Testimony was presented that Mrs. Gholson owned approximately twelve acres with a residence in Albuquerque’s North Valley at the time she decided to sell the property for financial reasons. Mrs. Gholson stated that she set the asking price of $250,000 by guessing at the value of the property and left open all other terms vital to the contract. Mrs. Gholson also testified that she had no recollection of signing the addendum because she “couldn’t think of anything in sequence at that time.” Evidence showed that no family or lawyer assisted her in executing the agreements. It appears from the record that the trial court discounted Mrs. Eichenberg’s testimony.

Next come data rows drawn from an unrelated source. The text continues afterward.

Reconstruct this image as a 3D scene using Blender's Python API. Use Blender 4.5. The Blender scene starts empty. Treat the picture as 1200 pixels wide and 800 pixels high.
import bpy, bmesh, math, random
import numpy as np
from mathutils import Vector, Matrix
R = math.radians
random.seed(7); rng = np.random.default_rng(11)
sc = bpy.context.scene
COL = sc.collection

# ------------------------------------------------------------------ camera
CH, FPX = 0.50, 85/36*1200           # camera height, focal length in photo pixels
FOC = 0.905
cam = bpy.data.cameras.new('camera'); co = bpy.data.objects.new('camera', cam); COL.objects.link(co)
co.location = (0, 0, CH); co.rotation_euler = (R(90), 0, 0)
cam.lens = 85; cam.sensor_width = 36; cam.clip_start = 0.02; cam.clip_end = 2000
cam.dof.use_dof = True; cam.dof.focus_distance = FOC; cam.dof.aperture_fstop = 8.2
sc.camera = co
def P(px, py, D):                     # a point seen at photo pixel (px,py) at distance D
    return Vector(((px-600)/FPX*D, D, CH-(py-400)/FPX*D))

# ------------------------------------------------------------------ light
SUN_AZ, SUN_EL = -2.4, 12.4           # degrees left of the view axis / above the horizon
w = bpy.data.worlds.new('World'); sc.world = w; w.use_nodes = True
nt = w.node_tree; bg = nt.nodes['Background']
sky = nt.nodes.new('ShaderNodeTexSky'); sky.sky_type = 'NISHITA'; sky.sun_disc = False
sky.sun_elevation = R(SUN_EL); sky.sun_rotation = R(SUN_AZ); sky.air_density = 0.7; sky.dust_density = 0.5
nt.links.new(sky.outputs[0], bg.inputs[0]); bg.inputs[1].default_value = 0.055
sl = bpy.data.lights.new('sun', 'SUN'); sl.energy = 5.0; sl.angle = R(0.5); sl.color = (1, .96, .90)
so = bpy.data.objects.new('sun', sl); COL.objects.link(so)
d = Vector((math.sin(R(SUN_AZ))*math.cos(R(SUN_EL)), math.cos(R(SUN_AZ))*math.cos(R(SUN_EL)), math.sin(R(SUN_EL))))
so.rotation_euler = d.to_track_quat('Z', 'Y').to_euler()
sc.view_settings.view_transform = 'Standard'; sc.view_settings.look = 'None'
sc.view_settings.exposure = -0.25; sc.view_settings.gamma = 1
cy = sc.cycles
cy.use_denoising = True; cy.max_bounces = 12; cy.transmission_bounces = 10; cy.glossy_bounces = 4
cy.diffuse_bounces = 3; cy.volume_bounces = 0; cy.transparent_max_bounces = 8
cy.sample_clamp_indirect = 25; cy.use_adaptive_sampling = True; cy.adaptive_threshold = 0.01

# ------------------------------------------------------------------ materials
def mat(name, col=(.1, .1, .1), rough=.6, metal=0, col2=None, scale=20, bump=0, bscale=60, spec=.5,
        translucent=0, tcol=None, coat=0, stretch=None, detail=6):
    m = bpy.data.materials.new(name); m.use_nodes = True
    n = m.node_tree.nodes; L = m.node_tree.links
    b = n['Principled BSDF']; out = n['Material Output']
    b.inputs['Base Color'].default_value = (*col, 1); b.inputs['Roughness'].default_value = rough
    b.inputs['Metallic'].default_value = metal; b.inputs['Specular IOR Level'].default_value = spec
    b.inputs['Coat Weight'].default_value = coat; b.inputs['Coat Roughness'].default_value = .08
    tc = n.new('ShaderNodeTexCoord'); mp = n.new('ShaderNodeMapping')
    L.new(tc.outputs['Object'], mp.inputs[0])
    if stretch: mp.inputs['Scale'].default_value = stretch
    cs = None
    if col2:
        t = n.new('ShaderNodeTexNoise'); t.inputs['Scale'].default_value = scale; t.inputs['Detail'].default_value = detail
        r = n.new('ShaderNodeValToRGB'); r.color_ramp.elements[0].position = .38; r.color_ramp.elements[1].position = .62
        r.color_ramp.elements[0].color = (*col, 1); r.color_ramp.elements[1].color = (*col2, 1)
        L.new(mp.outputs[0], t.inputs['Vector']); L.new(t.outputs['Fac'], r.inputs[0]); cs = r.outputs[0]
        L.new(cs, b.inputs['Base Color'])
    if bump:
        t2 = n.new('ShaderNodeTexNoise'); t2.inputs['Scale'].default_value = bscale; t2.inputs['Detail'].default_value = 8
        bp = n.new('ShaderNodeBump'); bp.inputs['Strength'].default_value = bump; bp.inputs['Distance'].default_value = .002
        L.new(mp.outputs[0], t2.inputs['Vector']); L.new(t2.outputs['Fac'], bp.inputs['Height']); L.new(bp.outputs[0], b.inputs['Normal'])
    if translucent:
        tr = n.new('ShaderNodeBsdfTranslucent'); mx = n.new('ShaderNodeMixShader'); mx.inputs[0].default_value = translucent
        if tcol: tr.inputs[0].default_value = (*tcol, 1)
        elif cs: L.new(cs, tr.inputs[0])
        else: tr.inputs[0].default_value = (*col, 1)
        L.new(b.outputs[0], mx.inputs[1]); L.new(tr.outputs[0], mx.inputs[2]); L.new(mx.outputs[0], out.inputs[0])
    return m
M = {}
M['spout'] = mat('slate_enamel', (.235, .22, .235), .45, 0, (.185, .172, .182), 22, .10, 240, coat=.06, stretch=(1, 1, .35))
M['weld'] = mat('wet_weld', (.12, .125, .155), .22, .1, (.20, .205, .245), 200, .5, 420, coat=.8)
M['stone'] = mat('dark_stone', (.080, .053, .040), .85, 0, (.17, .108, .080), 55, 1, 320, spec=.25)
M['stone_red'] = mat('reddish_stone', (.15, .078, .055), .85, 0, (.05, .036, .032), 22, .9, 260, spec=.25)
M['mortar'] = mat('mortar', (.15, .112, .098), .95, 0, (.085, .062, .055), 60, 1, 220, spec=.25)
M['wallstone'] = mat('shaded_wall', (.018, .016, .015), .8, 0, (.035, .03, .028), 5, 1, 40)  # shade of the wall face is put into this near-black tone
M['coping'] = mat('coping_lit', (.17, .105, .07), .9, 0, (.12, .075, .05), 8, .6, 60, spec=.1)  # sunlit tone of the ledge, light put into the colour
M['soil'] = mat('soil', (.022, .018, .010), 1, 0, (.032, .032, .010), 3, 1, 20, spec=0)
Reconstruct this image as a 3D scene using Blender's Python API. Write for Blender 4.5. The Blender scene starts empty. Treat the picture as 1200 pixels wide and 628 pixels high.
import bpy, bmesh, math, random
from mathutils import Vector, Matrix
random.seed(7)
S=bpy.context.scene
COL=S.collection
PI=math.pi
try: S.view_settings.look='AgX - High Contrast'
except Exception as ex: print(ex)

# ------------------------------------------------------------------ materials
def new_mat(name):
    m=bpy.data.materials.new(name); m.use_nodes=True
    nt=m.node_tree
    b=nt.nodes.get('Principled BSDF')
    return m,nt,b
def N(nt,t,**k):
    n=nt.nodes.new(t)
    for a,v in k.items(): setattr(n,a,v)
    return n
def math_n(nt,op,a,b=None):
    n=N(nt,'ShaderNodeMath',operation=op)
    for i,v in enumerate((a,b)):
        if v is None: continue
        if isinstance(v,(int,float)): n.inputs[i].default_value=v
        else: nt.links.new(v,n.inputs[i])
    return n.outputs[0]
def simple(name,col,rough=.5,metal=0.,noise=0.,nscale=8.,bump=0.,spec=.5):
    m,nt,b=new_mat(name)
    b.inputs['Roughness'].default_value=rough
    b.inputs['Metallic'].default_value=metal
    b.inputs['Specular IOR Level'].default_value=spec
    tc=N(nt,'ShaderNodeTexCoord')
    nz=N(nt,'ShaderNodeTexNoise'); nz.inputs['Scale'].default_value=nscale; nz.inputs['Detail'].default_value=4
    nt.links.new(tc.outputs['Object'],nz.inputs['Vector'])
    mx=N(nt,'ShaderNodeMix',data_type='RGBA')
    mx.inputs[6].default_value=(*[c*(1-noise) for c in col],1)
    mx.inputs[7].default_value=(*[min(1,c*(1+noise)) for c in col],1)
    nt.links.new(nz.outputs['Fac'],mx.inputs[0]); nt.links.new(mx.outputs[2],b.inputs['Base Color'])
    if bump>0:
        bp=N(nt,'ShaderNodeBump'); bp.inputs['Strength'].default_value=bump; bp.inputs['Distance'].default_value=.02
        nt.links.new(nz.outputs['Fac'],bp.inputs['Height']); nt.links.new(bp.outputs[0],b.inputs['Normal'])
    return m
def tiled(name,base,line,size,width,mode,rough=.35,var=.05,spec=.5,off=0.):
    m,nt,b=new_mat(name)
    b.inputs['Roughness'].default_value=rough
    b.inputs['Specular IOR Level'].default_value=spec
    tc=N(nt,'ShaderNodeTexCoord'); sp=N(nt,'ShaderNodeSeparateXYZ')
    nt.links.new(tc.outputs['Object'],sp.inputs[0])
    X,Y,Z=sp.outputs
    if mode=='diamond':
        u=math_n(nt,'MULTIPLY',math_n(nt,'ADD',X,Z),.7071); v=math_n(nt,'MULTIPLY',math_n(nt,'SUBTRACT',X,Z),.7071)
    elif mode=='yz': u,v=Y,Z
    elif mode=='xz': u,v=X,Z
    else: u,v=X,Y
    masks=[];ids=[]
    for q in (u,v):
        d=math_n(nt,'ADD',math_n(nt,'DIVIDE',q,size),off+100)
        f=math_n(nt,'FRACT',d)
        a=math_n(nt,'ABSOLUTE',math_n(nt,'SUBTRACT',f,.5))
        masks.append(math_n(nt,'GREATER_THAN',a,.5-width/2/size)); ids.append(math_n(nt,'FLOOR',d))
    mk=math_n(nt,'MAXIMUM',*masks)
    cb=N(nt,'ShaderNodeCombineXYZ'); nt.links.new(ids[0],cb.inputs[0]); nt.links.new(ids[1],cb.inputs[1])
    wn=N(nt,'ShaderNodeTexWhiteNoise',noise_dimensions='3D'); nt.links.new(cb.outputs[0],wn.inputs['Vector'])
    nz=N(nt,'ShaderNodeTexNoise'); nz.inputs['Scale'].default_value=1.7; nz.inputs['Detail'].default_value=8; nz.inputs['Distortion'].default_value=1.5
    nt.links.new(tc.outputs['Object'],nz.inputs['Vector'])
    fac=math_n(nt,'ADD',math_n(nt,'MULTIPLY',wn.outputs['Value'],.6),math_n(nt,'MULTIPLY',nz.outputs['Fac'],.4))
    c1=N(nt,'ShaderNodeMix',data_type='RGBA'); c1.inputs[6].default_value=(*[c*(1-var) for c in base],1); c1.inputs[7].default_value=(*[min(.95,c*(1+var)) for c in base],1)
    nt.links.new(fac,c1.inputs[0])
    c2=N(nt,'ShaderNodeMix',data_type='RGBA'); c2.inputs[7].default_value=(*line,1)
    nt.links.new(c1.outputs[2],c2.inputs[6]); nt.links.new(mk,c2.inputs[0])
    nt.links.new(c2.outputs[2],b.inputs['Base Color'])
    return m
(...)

Additional testimony as to Mrs. Gholson’s mental capacity was elicited from her son-in-law, Phillips, and granddaughter, Louise Loomis, both of whom had for many years observed Mrs. Gholson’s speech and conduct. Phillips testified that he first noticed behavior evidencing her general mental decline in 1959, after the death of her husband. He recounted a number of incidents: for example, beginning in May 1983, Mrs. Gholson began to mismanage the payment of her bills, confusing credit with debit balances; she set off her burglar alarm and left it running; she locked herself out of her automobile while the engine was still on; and she failed to recall the death of her younger brother, with whom she had been extremely close, on September 19, 1984.